Mountain West Conference With Only Two Teams? I Smell A Conspiracy

Will OsgoodAnalyst IMarch 16, 2009

I start this article by admitting I'm a little biased.

I am currently a student at San Diego State University, so I have a vested interest in the Aztec basketball team, but also the Mountain West as a conference.

When CBS showed Utah as a 5-seed yesterday afternoon, I was excited. Things were looking good. The committee did the logical thing and recognized the Mountain West for what it is—a very good basketball conference.

But then things turned sour. BYU only got an 8-seed. And other Mountain West teams names were called until they showed the "snub list."

Here is one of my beefs. San Diego State lost by two points to a team that ended up a 5-seed. They beat a team that was an 8-seed. They had a higher RPI than three at-large teams that got in the tournament. Those teams are Arizona (to me, the least deserving team in the field), Boston College, and Maryland.

New Mexico and UNLV were both higher than Maryland as well.

They had a better record than three Big Ten teams that received bids: Minnesota, Michigan, and Wisconsin. And they played in seventh-best conference in America. I mean, we are not talking about the Colonial Conference or something. We are talking about the Mountain West Conference; one which had Utah win the Sugar Bowl this past football season.

And that leads me to my ultimate point: The conspiracy.

The Mountain West recently sent a proposal to the BCS to include the Mountain West Conference as an automatic qualifier each season. And who are the men on the NCAA selection committee? Yep, many of the same men who are part of the BCS.

The conference commissioners want what is best for their conference. They do not care about being fair, what is best for the overall game, or what is best for everyone.

What I'm saying is that these men are threatened by the Mountain West. It is a conference on the rise. It is getting to a point where it can realistically say it is among the best conferences in America.

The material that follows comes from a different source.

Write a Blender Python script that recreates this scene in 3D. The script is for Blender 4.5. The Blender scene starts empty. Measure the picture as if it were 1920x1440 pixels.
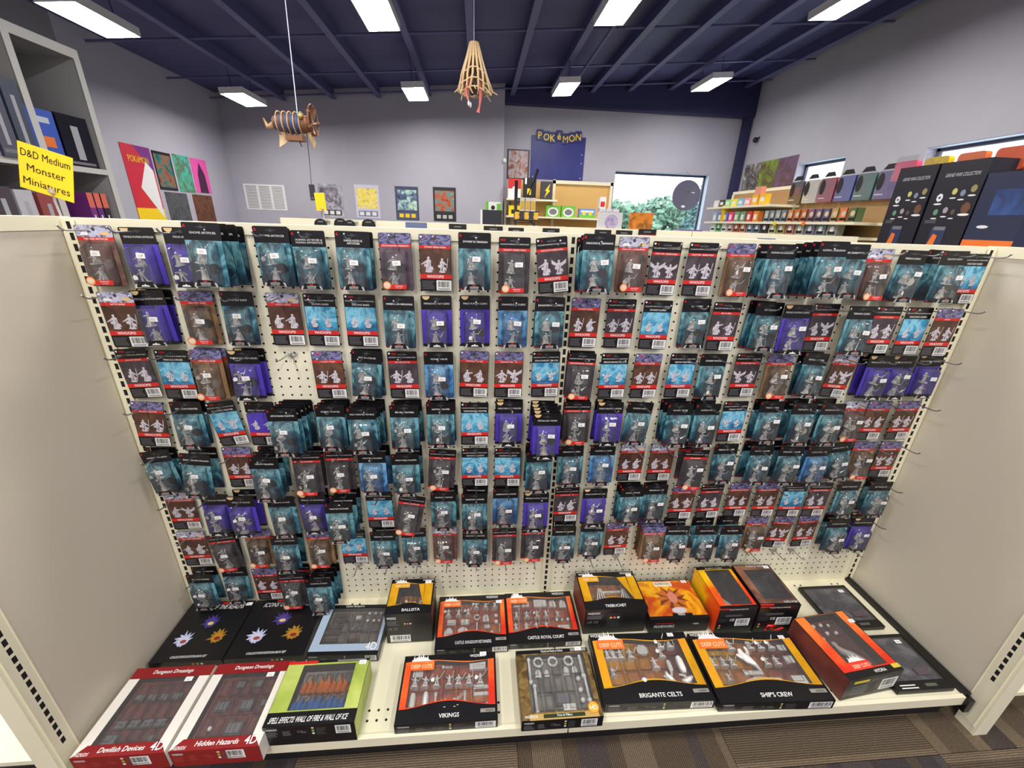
import bpy, math, random
import numpy as np
from mathutils import Matrix, Vector
from mathutils.geometry import tessellate_polygon
random.seed(7)
SC = bpy.context.scene
COL = SC.collection
IN = 0.0254

# ---------------------------------------------------------------- camera
def rodr(r):
    r = np.array(r, float); a = np.linalg.norm(r); k = r/a
    K = np.array([[0,-k[2],k[1]],[k[2],0,-k[0]],[-k[1],k[0],0]])
    return np.eye(3)+np.sin(a)*K+(1-np.cos(a))*K@K
CAMP = (-0.2498, -1.1295, 1.3954)
CAMR = (0.3774, -0.0822, 0.0167)
FPX = 768.96
Rm = rodr(CAMR) @ np.array([[1,0,0],[0,0,-1],[0,1,0]], float)
cam = bpy.data.cameras.new('camera'); co = bpy.data.objects.new('camera', cam); COL.objects.link(co)
cam.sensor_width = 36; cam.lens = 36*FPX/1920; cam.clip_start = 0.02; cam.clip_end = 200
Rw = Rm.T @ np.diag([1,-1,-1])
M4 = Matrix([list(Rw[i])+[CAMP[i]] for i in range(3)]+[[0,0,0,1]])
co.matrix_world = M4
SC.camera = co
def hit(u, v, ax, val):
    d = Rm.T @ np.array([(u-960)/FPX, (v-720)/FPX, 1.0]); t = (val-CAMP[ax])/d[ax]
    return [CAMP[i]+t*d[i] for i in range(3)]

# ---------------------------------------------------------------- world and exposure
w = bpy.data.worlds.new('sky'); SC.world = w; w.use_nodes = True
bg = w.node_tree.nodes['Background']
bg.inputs[0].default_value = (0.86, 0.92, 1.0, 1); bg.inputs[1].default_value = 1.5
SC.view_settings.view_transform = 'Standard'; SC.view_settings.look = 'None'
SC.view_settings.exposure = 1.18; SC.view_settings.gamma = 1.0; SC.view_settings.use_curve_mapping = False
SC.cycles.transparent_max_bounces = 32
SC.cycles.max_bounces = 8
SC.cycles.caustics_reflective = False; SC.cycles.caustics_refractive = False
SC.cycles.sample_clamp_indirect = 4.0
SC.cycles.use_denoising = True
LIGHT_POWER = 26.0     # emission strength of the ceiling fixtures

# ---------------------------------------------------------------- materials
def lin(c):
    return tuple((x/255/12.92 if x/255 <= .04045 else ((x/255+.055)/1.055)**2.4) for x in c)+(1,)
MC = {}
def mat(name, rgb=(200,200,200), rough=.5, metal=0, emit=0, spec=.5):
    if name in MC: return MC[name]
    m = bpy.data.materials.new(name); m.use_nodes = True; b = m.node_tree.nodes['Principled BSDF']
    b.inputs['Base Color'].default_value = lin(rgb); b.inputs['Roughness'].default_value = rough
    b.inputs['Metallic'].default_value = metal; b.inputs['Specular IOR Level'].default_value = spec
    if emit:
        b.inputs['Emission Color'].default_value = lin(rgb); b.inputs['Emission Strength'].default_value = emit
    MC[name] = m; return m
def nmat(name, stops, scale=20, detail=3, rough=.45, distort=0.6, grad=None, stretch=(1,1,1), bump=0, rnd=False):
    """printed art / painted surface: noise through a colour ramp, optionally pulled by a gradient along one object axis"""
    if name in MC: return MC[name]
    m = bpy.data.materials.new(name); m.use_nodes = True; N = m.node_tree.nodes; L = m.node_tree.links
    b = N['Principled BSDF']; b.inputs['Roughness'].default_value = rough
    tc = N.new('ShaderNodeTexCoord'); mp = N.new('ShaderNodeMapping'); mp.inputs['Scale'].default_value = stretch
    L.new(tc.outputs['Object'], mp.inputs['Vector'])
    src = mp.outputs[0]
    if rnd:
        oi = N.new('ShaderNodeObjectInfo'); ad = N.new('ShaderNodeVectorMath'); ad.operation = 'ADD'
        cb = N.new('ShaderNodeVectorMath'); cb.operation = 'SCALE'; cb.inputs[0].default_value = (3,5,4); L.new(oi.outputs['Random'], cb.inputs['Scale'])
        L.new(mp.outputs[0], ad.inputs[0]); L.new(cb.outputs[0], ad.inputs[1]); src = ad.outputs[0]
    n = N.new('ShaderNodeTexNoise'); n.inputs['Scale'].default_value = scale; n.inputs['Detail'].default_value = detail
    n.inputs['Distortion'].default_value = distort; L.new(src, n.inputs['Vector'])
    r = N.new('ShaderNodeValToRGB'); e = r.color_ramp.elements
    while len(e) < len(stops): e.new(0.5)
    for i, (p, c) in enumerate(stops): e[i].position = p; e[i].color = lin(c)
    fac = n.outputs['Fac']
    if grad:
        ax, lo, hi, wt = grad
        sp = N.new('ShaderNodeSeparateXYZ'); L.new(tc.outputs['Object'], sp.inputs[0])
        mr = N.new('ShaderNodeMapRange'); mr.inputs['From Min'].default_value = lo; mr.inputs['From Max'].default_value = hi
        mr.inputs['To Min'].default_value = -wt; mr.inputs['To Max'].default_value = wt
        L.new(sp.outputs[ax], mr.inputs['Value'])
        a = N.new('ShaderNodeMath'); a.operation = 'ADD'; L.new(fac, a.inputs[0]); L.new(mr.outputs[0], a.inputs[1]); fac = a.outputs[0]
    L.new(fac, r.inputs['Fac']); L.new(r.outputs['Color'], b.inputs['Base Color'])
    if bump:
        bp = N.new('ShaderNodeBump'); bp.inputs['Strength'].default_value = bump; bp.inputs['Distance'].default_value = .002
        L.new(n.outputs['Fac'], bp.inputs['Height']); L.new(bp.outputs[0], b.inputs['Normal'])
    MC[name] = m; return m
def clear(name, white=.06, rough=.09, bump=0.0, bscale=60, gl=.8, tint=(1,1,1)):
    if name in MC: return MC[name]
    m = bpy.data.materials.new(name); m.use_nodes = True; N = m.node_tree.nodes; L = m.node_tree.links
    N.remove(N['Principled BSDF']); out = N['Material Output']
    tr = N.new('ShaderNodeBsdfTransparent'); tr.inputs[0].default_value = tint+(1,)
    df = N.new('ShaderNodeBsdfDiffuse'); df.inputs[0].default_value = (.95,.97,1,1)
    g = N.new('ShaderNodeBsdfGlossy'); g.inputs['Roughness'].default_value = rough
    m1 = N.new('ShaderNodeMixShader'); m1.inputs[0].default_value = white; L.new(tr.outputs[0], m1.inputs[1]); L.new(df.outputs[0], m1.inputs[2])
    f = N.new('ShaderNodeFresnel'); f.inputs['IOR'].default_value = 1.45
    k = N.new('ShaderNodeMath'); k.operation = 'MULTIPLY'; k.inputs[1].default_value = gl; L.new(f.outputs[0], k.inputs[0])
    m2 = N.new('ShaderNodeMixShader'); L.new(k.outputs[0], m2.inputs[0]); L.new(m1.outputs[0], m2.inputs[1]); L.new(g.outputs[0], m2.inputs[2])
    if bump:
        tc = N.new('ShaderNodeTexCoord'); n = N.new('ShaderNodeTexNoise'); n.inputs['Scale'].default_value = bscale; n.inputs['Detail'].default_value = 1.5
        L.new(tc.outputs['Object'], n.inputs['Vector']); bp = N.new('ShaderNodeBump'); bp.inputs['Strength'].default_value = bump; bp.inputs['Distance'].default_value = .01
        L.new(n.outputs['Fac'], bp.inputs['Height'])
        L.new(bp.outputs[0], g.inputs['Normal']); L.new(bp.outputs[0], f.inputs['Normal'])
    L.new(m2.outputs[0], out.inputs['Surface']); MC[name] = m; return m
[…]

It is probably equal to the Big East in football; perhaps you could add the ACC to that group as well. This season, it was pretty comparable to the SEC in basketball. Every year, there are one or two good teams to come out of the conference in baseball and many of the other sports no one pays much attention to.

And we all know that money rules the world. Well, it runs college athletics as well. Postseason appearances make a school a bundle of money, especially in the BCS bowls and the NCAA Tournament. The conference commissioners don't want their conferences losing money to some up-and-coming school which could use that money to better their product and become a realistic qualifier every year.

So for now, four Mountain West teams, two or three which had a realistic shot at the NCAA Tournament coming into championship week, will have to do battle in the NIT and CBI in order to prove their worth. Hopefully, all four represent the conference well in addition to the two in the NCAA Tournament. It is an uphill battle for the conference, but it can happen.

I understand the counterpoints to my argument. If SDSU would've just beat Utah, the Mountain West would have gotten three bids. I agree with that, but it doesn't solve the problem that SDSU should've been in, regardless of if they won or not.

And yes, if Southern California, Mississippi State, and Cleveland State hadn't won their conference tourneys, there are probably three extra spots. I don't doubt that one of those would've gone to San Diego State. But who would've gotten the other two?

My guess is either Penn State, Florida, or Auburn. Maybe St. Mary's would have, but I doubt it. There was clearly a bias against the "mid-majors" this season.

This needs to end...otherwise, why should these schools even keep competing if they know they're simply going to end up in an also-ran tournament?